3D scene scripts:
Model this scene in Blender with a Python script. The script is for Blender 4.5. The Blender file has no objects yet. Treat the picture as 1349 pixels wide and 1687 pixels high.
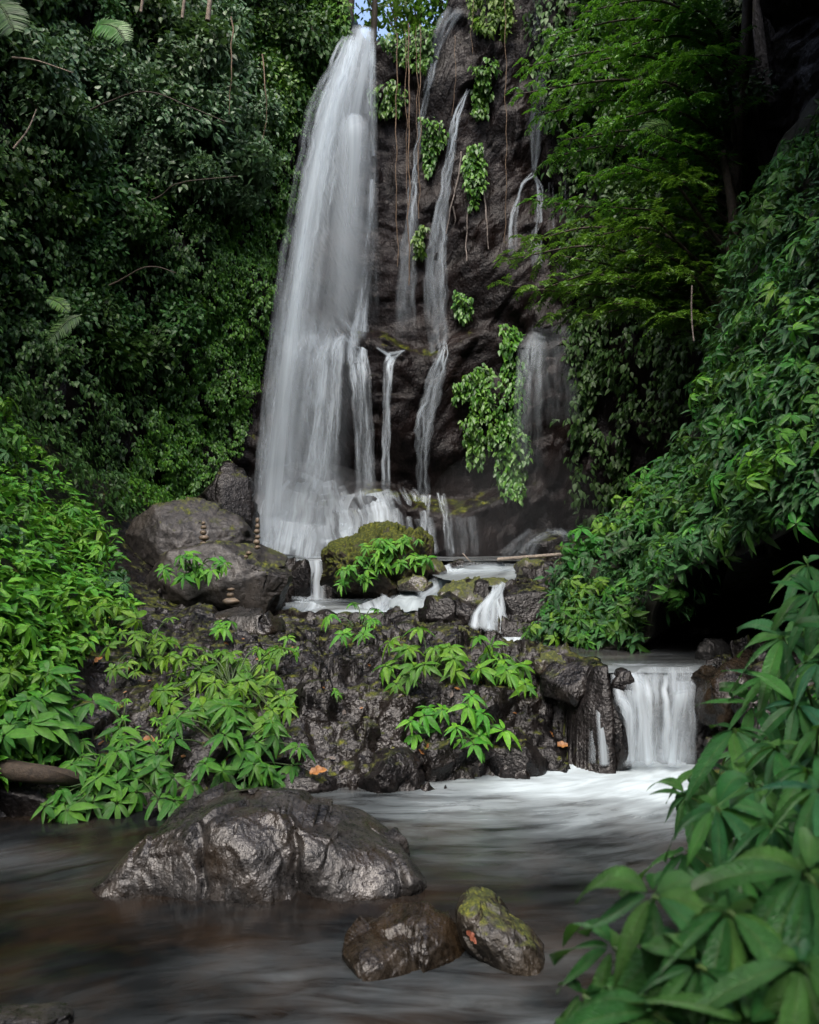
import bpy, math, random
import numpy as np
from mathutils import Vector, Matrix
from mathutils.bvhtree import BVHTree

S = bpy.context.scene
C = S.collection
R = math.radians
# ------------------------------------------------------------------ camera, sky, sun, exposure
F, CX, HY, CH = 1324.0, 674.5, 880.0, 2.2      # focal length in photo pixels, centre column, horizon row, camera height
cam_d = bpy.data.cameras.new('camera'); cam = bpy.data.objects.new('camera', cam_d); C.objects.link(cam)
cam.location = (0, 0, CH); cam.rotation_euler = (R(90), 0, 0)
cam_d.sensor_fit = 'VERTICAL'; cam_d.sensor_height = 36.0
cam_d.lens = F / 1687 * 36.0
cam_d.shift_y = (HY - 843.5) / 1687
cam_d.clip_start = 0.05; cam_d.clip_end = 500
cam_d.dof.use_dof = True; cam_d.dof.focus_distance = 10.0; cam_d.dof.aperture_fstop = 2.8
S.camera = cam
S.render.resolution_x, S.render.resolution_y = 819, 1024

SUN_EL, SUN_AZ = 60, 196       # azimuth clockwise from +Y: light comes from behind the camera, a little to one side
W = bpy.data.worlds.new("World"); S.world = W; W.use_nodes = True
nt = W.node_tree
sky = nt.nodes.new('ShaderNodeTexSky'); sky.sky_type = 'NISHITA'; sky.sun_disc = False
sky.sun_elevation = R(SUN_EL); sky.sun_rotation = R(SUN_AZ)
sky.air_density = 1.0; sky.dust_density = 4.5; sky.ozone_density = 1.0
bgn = nt.nodes['Background']; nt.links.new(sky.outputs[0], bgn.inputs[0]); bgn.inputs[1].default_value = 0.12
sd = bpy.data.lights.new('sun', 'SUN'); sd.energy = 0.9; sd.angle = R(38); sd.color = (1.0, 0.96, 0.9)
sun = bpy.data.objects.new('sun', sd); C.objects.link(sun)
_el, _az = R(SUN_EL), R(SUN_AZ)
sun.rotation_euler = Vector((-math.sin(_az) * math.cos(_el), -math.cos(_az) * math.cos(_el), -math.sin(_el))).to_track_quat('-Z', 'Y').to_euler()
S.view_settings.view_transform = 'Standard'; S.view_settings.look = 'None'
S.view_settings.exposure = 1.8; S.view_settings.gamma = 1.0
S.render.engine = 'CYCLES'
S.cycles.transparent_max_bounces = 40
S.cycles.max_bounces = 6; S.cycles.diffuse_bounces = 3; S.cycles.glossy_bounces = 3; S.cycles.transmission_bounces = 3
S.cycles.use_denoising = True
S.cycles.caustics_reflective = False; S.cycles.caustics_refractive = False

# ------------------------------------------------------------------ helpers
rng = np.random.default_rng(7)
def P(px, py, d): return np.array([(px - CX) / F * d, d, CH + (HY - py) / F * d])
def tag(o, label=None, cat=None, group=None, kind=None):
    for k, v in (('label', label), ('category', cat), ('group', group), ('kind', kind)):
        if v: o[k] = v
    return o
def unit(a): return a / np.maximum(np.linalg.norm(a, axis=-1, keepdims=True), 1e-9)

def _hash(ix, iy, iz, seed):
    h = (ix.astype(np.int64) * 374761393 + iy.astype(np.int64) * 668265263 + iz.astype(np.int64) * 2147483647 + seed * 1274126177) & 0xffffffff
    h = ((h ^ (h >> 13)) * 1274126177) & 0xffffffff
    h = ((h ^ (h >> 16)) * 2246822519) & 0xffffffff
    return (h ^ (h >> 15)) & 0xffffffff
def noise(p, seed=0):
    p = np.asarray(p, float); i = np.floor(p).astype(np.int64); f = p - i
    u = f * f * f * (f * (f * 6 - 15) + 10)
    out = 0
    for dx in (0, 1):
        for dy in (0, 1):
            for dz in (0, 1):
                h = _hash(i[..., 0] + dx, i[..., 1] + dy, i[..., 2] + dz, seed)
                a = (h & 1023) / 1023.0 * 2 * np.pi; z = ((h >> 10) & 1023) / 511.5 - 1; r = np.sqrt(np.maximum(0, 1 - z * z))
                g = np.cos(a) * r * (f[..., 0] - dx) + np.sin(a) * r * (f[..., 1] - dy) + z * (f[..., 2] - dz)
                out = out + g * (u[..., 0] if dx else 1 - u[..., 0]) * (u[..., 1] if dy else 1 - u[..., 1]) * (u[..., 2] if dz else 1 - u[..., 2])
    return out * 1.5
def fbm(p, oct=4, seed=0, ridged=False, gain=0.5):
    a, s, q = 1.0, 0, np.asarray(p, float)
    for k in range(oct):
        n = noise(q, seed + k * 17)
        s = s + a * ((1 - 2 * np.abs(n)) if ridged else n); a *= gain; q = q * 2.03 + 11.3
    return s
def worley(p, seed=0):
    p = np.asarray(p, float); i = np.floor(p).astype(np.int64)
    f1 = np.full(p.shape[:-1], 9.0); f2 = f1.copy(); cid = np.zeros(p.shape[:-1])
    for dx in (-1, 0, 1):
        for dy in (-1, 0, 1):
            for dz in (-1, 0, 1):
                c = i + np.array([dx, dy, dz]); h = _hash(c[..., 0], c[..., 1], c[..., 2], seed)
                q = c + np.stack([(h & 1023) / 1023.0, ((h >> 10) & 1023) / 1023.0, ((h >> 20) & 1023) / 1023.0], -1)
                d = np.linalg.norm(p - q, axis=-1); m = d < f1
                f2 = np.where(m, f1, np.minimum(f2, d)); cid = np.where(m, (h & 4095) / 4095.0, cid); f1 = np.where(m, d, f1)
    return f1, f2, cid

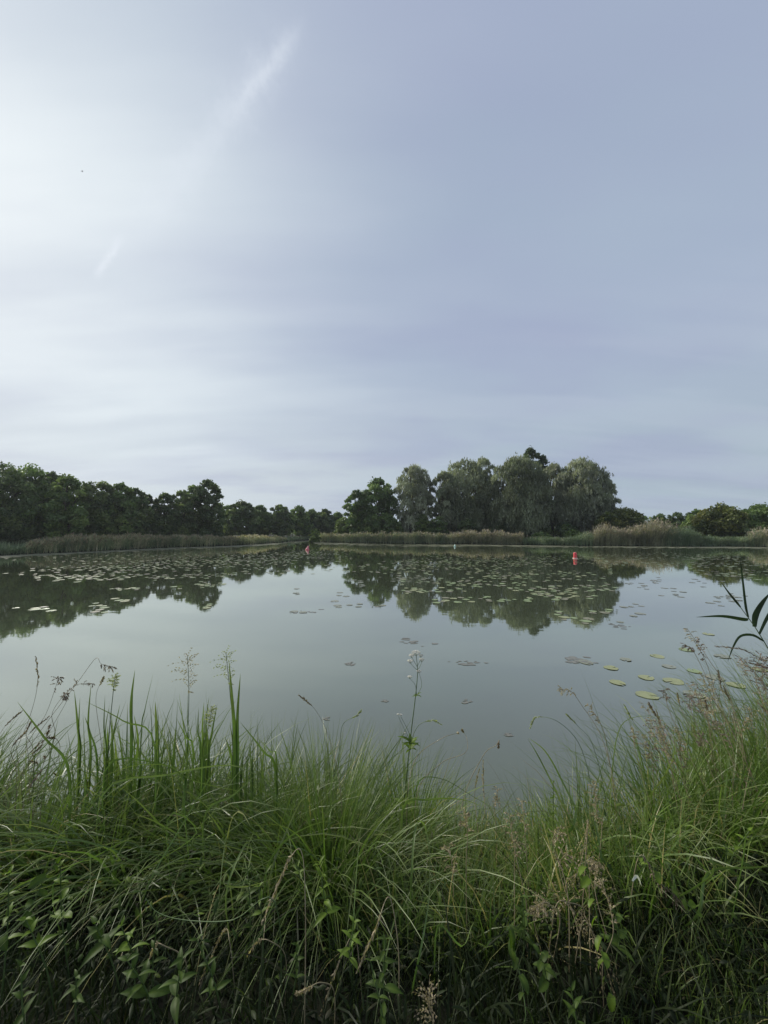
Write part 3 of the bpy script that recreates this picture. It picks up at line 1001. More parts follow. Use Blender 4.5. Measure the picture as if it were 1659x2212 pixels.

» WORK REQUIRED: Each line of the data should be quoted exactly, with pictures left out.

» EXERCISE SOLUTION:
Model this scene in Blender with a Python script. The script is for Blender 4.5. The Blender file has no objects yet. Treat the picture as 1349 pixels wide and 1687 pixels high.
import bpy, math, random
import numpy as np
from mathutils import Vector, Matrix
from mathutils.bvhtree import BVHTree

S = bpy.context.scene
C = S.collection
R = math.radians
# ------------------------------------------------------------------ camera, sky, sun, exposure
F, CX, HY, CH = 1324.0, 674.5, 880.0, 2.2      # focal length in photo pixels, centre column, horizon row, camera height
cam_d = bpy.data.cameras.new('camera'); cam = bpy.data.objects.new('camera', cam_d); C.objects.link(cam)
cam.location = (0, 0, CH); cam.rotation_euler = (R(90), 0, 0)
cam_d.sensor_fit = 'VERTICAL'; cam_d.sensor_height = 36.0
cam_d.lens = F / 1687 * 36.0
cam_d.shift_y = (HY - 843.5) / 1687
cam_d.clip_start = 0.05; cam_d.clip_end = 500
cam_d.dof.use_dof = True; cam_d.dof.focus_distance = 10.0; cam_d.dof.aperture_fstop = 2.8
S.camera = cam
S.render.resolution_x, S.render.resolution_y = 819, 1024

SUN_EL, SUN_AZ = 60, 196       # azimuth clockwise from +Y: light comes from behind the camera, a little to one side
W = bpy.data.worlds.new("World"); S.world = W; W.use_nodes = True
nt = W.node_tree
sky = nt.nodes.new('ShaderNodeTexSky'); sky.sky_type = 'NISHITA'; sky.sun_disc = False
sky.sun_elevation = R(SUN_EL); sky.sun_rotation = R(SUN_AZ)
sky.air_density = 1.0; sky.dust_density = 4.5; sky.ozone_density = 1.0
bgn = nt.nodes['Background']; nt.links.new(sky.outputs[0], bgn.inputs[0]); bgn.inputs[1].default_value = 0.12
sd = bpy.data.lights.new('sun', 'SUN'); sd.energy = 0.9; sd.angle = R(38); sd.color = (1.0, 0.96, 0.9)
sun = bpy.data.objects.new('sun', sd); C.objects.link(sun)
_el, _az = R(SUN_EL), R(SUN_AZ)
sun.rotation_euler = Vector((-math.sin(_az) * math.cos(_el), -math.cos(_az) * math.cos(_el), -math.sin(_el))).to_track_quat('-Z', 'Y').to_euler()
S.view_settings.view_transform = 'Standard'; S.view_settings.look = 'None'
S.view_settings.exposure = 1.8; S.view_settings.gamma = 1.0
S.render.engine = 'CYCLES'
S.cycles.transparent_max_bounces = 40
S.cycles.max_bounces = 6; S.cycles.diffuse_bounces = 3; S.cycles.glossy_bounces = 3; S.cycles.transmission_bounces = 3
S.cycles.use_denoising = True
S.cycles.caustics_reflective = False; S.cycles.caustics_refractive = False

# ------------------------------------------------------------------ helpers
rng = np.random.default_rng(7)
def P(px, py, d): return np.array([(px - CX) / F * d, d, CH + (HY - py) / F * d])
def tag(o, label=None, cat=None, group=None, kind=None):
    for k, v in (('label', label), ('category', cat), ('group', group), ('kind', kind)):
        if v: o[k] = v
    return o
def unit(a): return a / np.maximum(np.linalg.norm(a, axis=-1, keepdims=True), 1e-9)

def _hash(ix, iy, iz, seed):
    h = (ix.astype(np.int64) * 374761393 + iy.astype(np.int64) * 668265263 + iz.astype(np.int64) * 2147483647 + seed * 1274126177) & 0xffffffff
    h = ((h ^ (h >> 13)) * 1274126177) & 0xffffffff
    h = ((h ^ (h >> 16)) * 2246822519) & 0xffffffff
    return (h ^ (h >> 15)) & 0xffffffff
def noise(p, seed=0):
    p = np.asarray(p, float); i = np.floor(p).astype(np.int64); f = p - i
    u = f * f * f * (f * (f * 6 - 15) + 10)
    out = 0
    for dx in (0, 1):
        for dy in (0, 1):
            for dz in (0, 1):
                h = _hash(i[..., 0] + dx, i[..., 1] + dy, i[..., 2] + dz, seed)
                a = (h & 1023) / 1023.0 * 2 * np.pi; z = ((h >> 10) & 1023) / 511.5 - 1; r = np.sqrt(np.maximum(0, 1 - z * z))
                g = np.cos(a) * r * (f[..., 0] - dx) + np.sin(a) * r * (f[..., 1] - dy) + z * (f[..., 2] - dz)
                out = out + g * (u[..., 0] if dx else 1 - u[..., 0]) * (u[..., 1] if dy else 1 - u[..., 1]) * (u[..., 2] if dz else 1 - u[..., 2])
    return out * 1.5
def fbm(p, oct=4, seed=0, ridged=False, gain=0.5):
    a, s, q = 1.0, 0, np.asarray(p, float)
    for k in range(oct):
        n = noise(q, seed + k * 17)
        s = s + a * ((1 - 2 * np.abs(n)) if ridged else n); a *= gain; q = q * 2.03 + 11.3
    return s
def worley(p, seed=0):
    p = np.asarray(p, float); i = np.floor(p).astype(np.int64)
    f1 = np.full(p.shape[:-1], 9.0); f2 = f1.copy(); cid = np.zeros(p.shape[:-1])
    for dx in (-1, 0, 1):
        for dy in (-1, 0, 1):
            for dz in (-1, 0, 1):
                c = i + np.array([dx, dy, dz]); h = _hash(c[..., 0], c[..., 1], c[..., 2], seed)
                q = c + np.stack([(h & 1023) / 1023.0, ((h >> 10) & 1023) / 1023.0, ((h >> 20) & 1023) / 1023.0], -1)
                d = np.linalg.norm(p - q, axis=-1); m = d < f1
                f2 = np.where(m, f1, np.minimum(f2, d)); cid = np.where(m, (h & 4095) / 4095.0, cid); f1 = np.where(m, d, f1)
    return f1, f2, cid

Write part 3 of the bpy script that recreates this picture. It picks up at line 1001. More parts follow. Use Blender 4.5. Measure the picture as if it were 1659x2212 pixels.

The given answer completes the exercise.